EXERCISE TASK -
Output the lines below exactly, please, from the first line until the line with "COL = sc.collection", counting both.

* Begin *

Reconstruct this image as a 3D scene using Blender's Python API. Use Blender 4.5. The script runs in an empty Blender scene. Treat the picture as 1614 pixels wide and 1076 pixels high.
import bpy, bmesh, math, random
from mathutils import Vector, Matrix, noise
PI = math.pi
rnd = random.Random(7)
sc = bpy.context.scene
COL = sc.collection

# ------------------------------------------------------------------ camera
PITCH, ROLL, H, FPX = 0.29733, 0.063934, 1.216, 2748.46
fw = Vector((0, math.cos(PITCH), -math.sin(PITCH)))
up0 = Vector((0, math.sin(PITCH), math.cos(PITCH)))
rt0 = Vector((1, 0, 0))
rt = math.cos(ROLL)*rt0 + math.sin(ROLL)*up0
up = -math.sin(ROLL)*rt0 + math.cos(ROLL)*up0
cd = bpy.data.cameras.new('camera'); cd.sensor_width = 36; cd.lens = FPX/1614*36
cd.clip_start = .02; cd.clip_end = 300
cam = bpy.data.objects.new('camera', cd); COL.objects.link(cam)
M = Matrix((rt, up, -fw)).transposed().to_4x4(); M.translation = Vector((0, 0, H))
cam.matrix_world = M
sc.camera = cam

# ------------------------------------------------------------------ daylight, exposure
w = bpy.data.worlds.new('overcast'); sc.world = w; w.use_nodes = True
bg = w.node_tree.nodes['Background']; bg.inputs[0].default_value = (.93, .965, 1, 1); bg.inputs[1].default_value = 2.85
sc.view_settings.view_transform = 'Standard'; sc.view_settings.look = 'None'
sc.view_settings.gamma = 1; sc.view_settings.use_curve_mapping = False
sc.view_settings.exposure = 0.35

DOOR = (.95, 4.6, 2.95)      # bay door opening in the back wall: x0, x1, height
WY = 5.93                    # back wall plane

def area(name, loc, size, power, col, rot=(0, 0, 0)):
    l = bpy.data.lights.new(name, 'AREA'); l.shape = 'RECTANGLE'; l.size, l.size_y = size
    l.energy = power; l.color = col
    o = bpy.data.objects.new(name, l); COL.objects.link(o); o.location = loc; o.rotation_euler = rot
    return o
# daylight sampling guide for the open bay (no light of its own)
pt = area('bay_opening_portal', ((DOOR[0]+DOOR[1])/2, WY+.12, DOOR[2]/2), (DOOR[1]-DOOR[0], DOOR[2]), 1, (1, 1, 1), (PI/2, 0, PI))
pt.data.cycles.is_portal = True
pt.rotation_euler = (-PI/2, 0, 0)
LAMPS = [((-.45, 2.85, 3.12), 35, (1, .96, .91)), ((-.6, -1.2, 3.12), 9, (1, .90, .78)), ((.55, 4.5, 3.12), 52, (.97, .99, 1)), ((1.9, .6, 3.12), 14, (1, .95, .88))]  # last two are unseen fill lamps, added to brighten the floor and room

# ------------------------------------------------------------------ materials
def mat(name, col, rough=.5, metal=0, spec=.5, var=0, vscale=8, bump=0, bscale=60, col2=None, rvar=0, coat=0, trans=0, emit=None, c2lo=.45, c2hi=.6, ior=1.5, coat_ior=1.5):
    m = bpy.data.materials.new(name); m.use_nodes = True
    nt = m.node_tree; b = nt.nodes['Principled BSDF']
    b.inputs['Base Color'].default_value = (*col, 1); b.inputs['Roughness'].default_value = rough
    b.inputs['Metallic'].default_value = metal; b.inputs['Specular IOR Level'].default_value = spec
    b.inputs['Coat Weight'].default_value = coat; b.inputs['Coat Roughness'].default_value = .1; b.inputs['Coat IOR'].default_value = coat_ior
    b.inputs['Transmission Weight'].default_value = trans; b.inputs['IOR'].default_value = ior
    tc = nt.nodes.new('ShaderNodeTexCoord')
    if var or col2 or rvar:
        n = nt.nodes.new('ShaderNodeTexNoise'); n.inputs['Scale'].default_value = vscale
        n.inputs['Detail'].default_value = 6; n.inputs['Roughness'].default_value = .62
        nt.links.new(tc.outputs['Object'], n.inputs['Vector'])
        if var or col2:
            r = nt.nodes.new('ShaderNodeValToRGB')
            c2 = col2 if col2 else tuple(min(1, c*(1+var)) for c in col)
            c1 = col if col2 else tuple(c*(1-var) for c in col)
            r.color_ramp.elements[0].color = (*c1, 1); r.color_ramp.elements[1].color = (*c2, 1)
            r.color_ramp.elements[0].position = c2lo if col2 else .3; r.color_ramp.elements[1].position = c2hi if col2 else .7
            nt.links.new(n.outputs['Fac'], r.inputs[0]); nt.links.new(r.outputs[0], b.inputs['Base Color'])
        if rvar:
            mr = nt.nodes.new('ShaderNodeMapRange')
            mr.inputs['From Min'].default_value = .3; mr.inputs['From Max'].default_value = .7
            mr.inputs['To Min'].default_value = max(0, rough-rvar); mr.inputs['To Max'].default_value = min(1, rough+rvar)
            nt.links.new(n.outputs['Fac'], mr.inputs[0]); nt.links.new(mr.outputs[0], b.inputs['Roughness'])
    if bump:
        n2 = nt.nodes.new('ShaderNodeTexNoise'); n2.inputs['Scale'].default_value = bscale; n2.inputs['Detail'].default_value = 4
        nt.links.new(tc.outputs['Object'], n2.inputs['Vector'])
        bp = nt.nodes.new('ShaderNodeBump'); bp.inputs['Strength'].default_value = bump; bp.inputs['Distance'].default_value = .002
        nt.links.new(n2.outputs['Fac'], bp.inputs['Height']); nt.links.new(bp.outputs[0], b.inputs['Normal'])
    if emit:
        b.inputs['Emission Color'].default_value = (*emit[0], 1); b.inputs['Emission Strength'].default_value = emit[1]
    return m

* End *

THE ANSWER -
Reconstruct this image as a 3D scene using Blender's Python API. Use Blender 4.5. The script runs in an empty Blender scene. Treat the picture as 1614 pixels wide and 1076 pixels high.
import bpy, bmesh, math, random
from mathutils import Vector, Matrix, noise
PI = math.pi
rnd = random.Random(7)
sc = bpy.context.scene
COL = sc.collection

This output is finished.